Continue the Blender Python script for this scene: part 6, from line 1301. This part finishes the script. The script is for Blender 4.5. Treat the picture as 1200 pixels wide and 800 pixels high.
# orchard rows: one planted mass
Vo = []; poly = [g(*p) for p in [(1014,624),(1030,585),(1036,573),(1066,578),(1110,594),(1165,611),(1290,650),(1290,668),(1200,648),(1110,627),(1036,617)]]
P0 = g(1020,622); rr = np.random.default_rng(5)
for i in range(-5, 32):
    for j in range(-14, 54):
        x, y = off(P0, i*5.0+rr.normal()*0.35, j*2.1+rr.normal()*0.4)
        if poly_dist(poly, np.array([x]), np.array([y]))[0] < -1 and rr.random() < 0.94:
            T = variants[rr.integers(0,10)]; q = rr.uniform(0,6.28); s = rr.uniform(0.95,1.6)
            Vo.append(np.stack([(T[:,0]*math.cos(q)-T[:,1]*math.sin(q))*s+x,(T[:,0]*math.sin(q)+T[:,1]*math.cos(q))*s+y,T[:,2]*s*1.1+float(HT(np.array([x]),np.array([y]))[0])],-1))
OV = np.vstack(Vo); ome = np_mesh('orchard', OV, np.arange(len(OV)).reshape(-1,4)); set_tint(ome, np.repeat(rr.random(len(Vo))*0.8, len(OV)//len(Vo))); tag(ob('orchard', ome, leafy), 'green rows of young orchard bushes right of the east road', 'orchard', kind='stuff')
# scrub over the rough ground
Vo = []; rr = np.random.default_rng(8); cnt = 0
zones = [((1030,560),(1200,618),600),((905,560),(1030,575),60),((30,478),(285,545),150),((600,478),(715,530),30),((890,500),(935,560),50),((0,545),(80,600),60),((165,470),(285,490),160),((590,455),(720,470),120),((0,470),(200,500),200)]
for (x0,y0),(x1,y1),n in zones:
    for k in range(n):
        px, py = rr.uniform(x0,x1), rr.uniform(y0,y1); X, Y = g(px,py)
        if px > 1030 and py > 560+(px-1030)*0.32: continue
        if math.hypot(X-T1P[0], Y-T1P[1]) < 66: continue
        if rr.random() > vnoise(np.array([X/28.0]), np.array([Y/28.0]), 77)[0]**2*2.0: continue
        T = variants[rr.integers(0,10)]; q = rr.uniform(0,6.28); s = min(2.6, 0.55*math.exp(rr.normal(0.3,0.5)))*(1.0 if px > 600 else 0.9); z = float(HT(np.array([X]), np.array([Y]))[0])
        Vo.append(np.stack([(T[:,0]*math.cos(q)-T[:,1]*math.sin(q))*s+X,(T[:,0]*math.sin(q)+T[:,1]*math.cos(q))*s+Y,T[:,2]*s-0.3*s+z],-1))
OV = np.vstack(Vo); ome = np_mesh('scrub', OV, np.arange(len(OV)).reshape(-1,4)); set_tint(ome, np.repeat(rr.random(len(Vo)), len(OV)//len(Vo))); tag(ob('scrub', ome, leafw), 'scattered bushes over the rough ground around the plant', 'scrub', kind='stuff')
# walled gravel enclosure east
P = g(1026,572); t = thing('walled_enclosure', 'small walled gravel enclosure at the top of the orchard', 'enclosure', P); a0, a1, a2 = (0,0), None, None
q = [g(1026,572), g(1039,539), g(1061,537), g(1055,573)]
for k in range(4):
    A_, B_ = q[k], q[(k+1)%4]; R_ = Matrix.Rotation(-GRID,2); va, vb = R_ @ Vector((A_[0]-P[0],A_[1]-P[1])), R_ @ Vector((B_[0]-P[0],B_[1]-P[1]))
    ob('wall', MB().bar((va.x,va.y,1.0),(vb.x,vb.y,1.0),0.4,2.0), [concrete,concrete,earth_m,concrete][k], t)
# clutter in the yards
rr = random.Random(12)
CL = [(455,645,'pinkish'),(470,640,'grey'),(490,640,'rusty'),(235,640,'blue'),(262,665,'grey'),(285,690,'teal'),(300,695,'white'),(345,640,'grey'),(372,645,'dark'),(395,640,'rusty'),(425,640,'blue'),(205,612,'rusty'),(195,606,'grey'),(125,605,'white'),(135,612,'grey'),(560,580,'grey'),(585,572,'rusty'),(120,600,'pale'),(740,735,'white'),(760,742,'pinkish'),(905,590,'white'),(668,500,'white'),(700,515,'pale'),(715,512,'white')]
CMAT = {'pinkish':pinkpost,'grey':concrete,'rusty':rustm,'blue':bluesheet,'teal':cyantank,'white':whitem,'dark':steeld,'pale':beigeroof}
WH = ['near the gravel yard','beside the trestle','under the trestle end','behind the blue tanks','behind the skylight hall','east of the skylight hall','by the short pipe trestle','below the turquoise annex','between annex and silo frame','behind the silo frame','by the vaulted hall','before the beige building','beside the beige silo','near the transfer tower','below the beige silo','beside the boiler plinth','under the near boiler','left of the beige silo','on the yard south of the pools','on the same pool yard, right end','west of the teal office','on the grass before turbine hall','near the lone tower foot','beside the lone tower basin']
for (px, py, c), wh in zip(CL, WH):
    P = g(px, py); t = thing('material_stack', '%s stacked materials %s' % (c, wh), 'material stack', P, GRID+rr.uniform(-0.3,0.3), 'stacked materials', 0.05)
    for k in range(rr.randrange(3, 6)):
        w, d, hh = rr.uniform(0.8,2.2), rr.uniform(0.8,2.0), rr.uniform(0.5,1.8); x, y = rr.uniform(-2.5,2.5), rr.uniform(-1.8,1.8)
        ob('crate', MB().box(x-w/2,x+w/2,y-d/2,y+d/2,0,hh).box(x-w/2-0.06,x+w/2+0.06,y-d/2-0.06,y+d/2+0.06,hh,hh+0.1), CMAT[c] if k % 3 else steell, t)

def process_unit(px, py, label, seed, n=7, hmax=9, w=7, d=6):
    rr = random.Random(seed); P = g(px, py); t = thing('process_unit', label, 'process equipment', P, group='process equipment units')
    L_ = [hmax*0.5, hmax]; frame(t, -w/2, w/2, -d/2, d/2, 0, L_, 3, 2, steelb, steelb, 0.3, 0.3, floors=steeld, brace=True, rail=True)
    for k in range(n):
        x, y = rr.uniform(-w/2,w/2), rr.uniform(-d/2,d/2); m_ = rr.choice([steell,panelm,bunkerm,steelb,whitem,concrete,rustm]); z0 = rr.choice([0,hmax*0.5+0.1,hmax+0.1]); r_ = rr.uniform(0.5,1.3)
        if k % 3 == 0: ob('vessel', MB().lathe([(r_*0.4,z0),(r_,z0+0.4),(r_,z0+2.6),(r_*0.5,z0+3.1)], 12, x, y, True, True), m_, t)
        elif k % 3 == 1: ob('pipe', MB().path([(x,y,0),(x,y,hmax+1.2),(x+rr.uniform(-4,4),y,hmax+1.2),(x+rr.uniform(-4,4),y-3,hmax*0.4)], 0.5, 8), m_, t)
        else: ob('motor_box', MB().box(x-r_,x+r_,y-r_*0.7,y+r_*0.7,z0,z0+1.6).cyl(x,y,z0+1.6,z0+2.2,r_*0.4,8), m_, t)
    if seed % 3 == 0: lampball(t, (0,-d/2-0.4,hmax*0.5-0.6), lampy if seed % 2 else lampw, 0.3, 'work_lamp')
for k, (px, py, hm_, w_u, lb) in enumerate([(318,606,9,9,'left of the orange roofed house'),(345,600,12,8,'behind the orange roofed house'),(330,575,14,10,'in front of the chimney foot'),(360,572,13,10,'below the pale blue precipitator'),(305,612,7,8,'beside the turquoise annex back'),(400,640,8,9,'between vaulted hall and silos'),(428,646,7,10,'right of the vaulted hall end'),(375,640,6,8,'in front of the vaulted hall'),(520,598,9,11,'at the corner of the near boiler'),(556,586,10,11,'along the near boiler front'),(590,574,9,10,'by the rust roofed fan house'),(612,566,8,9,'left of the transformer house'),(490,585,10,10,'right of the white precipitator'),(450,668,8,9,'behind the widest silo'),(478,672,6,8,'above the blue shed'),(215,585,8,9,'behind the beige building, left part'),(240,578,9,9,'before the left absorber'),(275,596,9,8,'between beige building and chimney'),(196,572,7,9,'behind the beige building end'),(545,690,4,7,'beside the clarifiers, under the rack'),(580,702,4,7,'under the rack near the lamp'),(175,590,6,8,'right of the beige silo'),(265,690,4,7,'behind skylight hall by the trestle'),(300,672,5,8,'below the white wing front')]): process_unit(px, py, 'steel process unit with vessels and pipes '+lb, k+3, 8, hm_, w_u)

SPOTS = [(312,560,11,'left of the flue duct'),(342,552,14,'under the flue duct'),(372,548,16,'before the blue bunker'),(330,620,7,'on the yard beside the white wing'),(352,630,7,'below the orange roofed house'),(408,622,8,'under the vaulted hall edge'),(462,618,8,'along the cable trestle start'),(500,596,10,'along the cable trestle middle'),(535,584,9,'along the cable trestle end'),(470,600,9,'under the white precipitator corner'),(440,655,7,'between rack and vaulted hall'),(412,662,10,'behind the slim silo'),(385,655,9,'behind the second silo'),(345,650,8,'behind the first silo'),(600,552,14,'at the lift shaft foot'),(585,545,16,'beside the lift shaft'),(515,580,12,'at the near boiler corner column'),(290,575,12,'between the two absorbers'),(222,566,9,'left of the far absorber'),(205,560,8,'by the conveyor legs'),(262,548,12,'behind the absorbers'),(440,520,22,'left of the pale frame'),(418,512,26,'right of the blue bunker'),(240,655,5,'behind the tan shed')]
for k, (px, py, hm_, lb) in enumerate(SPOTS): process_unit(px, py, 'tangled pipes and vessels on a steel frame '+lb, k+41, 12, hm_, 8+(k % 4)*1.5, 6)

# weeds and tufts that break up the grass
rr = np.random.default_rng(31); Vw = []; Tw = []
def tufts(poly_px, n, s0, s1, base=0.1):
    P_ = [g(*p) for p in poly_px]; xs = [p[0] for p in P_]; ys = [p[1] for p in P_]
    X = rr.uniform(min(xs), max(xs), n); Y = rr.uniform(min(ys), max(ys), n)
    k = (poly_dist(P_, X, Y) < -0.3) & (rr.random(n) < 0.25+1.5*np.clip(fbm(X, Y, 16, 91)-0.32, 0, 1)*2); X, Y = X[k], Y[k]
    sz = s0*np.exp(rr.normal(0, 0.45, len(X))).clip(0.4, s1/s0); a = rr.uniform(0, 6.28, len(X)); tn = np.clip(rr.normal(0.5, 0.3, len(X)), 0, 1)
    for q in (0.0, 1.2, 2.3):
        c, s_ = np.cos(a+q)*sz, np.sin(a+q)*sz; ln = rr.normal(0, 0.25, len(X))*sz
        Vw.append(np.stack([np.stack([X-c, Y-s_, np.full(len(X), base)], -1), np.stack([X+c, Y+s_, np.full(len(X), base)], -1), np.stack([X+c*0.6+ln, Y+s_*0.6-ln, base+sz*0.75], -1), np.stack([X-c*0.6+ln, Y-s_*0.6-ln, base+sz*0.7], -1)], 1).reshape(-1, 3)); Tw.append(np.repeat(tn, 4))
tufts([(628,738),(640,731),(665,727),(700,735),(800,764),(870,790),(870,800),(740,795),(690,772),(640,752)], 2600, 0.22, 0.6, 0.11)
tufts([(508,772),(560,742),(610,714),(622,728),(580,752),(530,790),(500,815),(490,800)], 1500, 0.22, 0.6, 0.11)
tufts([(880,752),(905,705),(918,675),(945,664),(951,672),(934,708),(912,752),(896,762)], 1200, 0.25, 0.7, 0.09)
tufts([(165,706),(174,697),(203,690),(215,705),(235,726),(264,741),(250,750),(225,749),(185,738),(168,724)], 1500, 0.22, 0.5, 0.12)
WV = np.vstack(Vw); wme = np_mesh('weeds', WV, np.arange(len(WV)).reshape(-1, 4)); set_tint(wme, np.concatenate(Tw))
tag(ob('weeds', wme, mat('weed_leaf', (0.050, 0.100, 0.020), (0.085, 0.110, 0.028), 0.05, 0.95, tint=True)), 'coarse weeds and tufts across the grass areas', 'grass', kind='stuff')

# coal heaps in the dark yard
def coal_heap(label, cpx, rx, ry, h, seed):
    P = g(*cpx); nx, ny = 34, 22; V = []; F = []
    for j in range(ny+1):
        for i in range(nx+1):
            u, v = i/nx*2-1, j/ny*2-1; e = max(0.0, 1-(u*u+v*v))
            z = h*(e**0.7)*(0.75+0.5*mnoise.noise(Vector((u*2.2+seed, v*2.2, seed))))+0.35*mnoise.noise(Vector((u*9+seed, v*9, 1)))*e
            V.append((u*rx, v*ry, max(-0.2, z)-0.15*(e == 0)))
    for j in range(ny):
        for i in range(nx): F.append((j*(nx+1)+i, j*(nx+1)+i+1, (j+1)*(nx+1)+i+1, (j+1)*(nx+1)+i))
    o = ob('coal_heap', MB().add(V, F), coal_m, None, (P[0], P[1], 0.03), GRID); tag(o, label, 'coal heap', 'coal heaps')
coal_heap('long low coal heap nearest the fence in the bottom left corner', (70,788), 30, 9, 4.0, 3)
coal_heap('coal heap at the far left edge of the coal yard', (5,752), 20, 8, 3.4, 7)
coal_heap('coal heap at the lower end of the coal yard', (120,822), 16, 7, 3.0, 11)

§

▶ Exercise directions:
Search the lines for "part". Copy each line that has it.

▶ Result of this task:
Continue the Blender Python script for this scene: part 6, from line 1301. This part finishes the script. The script is for Blender 4.5. Treat the picture as 1200 pixels wide and 800 pixels high.
for k, (px, py, hm_, w_u, lb) in enumerate([(318,606,9,9,'left of the orange roofed house'),(345,600,12,8,'behind the orange roofed house'),(330,575,14,10,'in front of the chimney foot'),(360,572,13,10,'below the pale blue precipitator'),(305,612,7,8,'beside the turquoise annex back'),(400,640,8,9,'between vaulted hall and silos'),(428,646,7,10,'right of the vaulted hall end'),(375,640,6,8,'in front of the vaulted hall'),(520,598,9,11,'at the corner of the near boiler'),(556,586,10,11,'along the near boiler front'),(590,574,9,10,'by the rust roofed fan house'),(612,566,8,9,'left of the transformer house'),(490,585,10,10,'right of the white precipitator'),(450,668,8,9,'behind the widest silo'),(478,672,6,8,'above the blue shed'),(215,585,8,9,'behind the beige building, left part'),(240,578,9,9,'before the left absorber'),(275,596,9,8,'between beige building and chimney'),(196,572,7,9,'behind the beige building end'),(545,690,4,7,'beside the clarifiers, under the rack'),(580,702,4,7,'under the rack near the lamp'),(175,590,6,8,'right of the beige silo'),(265,690,4,7,'behind skylight hall by the trestle'),(300,672,5,8,'below the white wing front')]): process_unit(px, py, 'steel process unit with vessels and pipes '+lb, k+3, 8, hm_, w_u)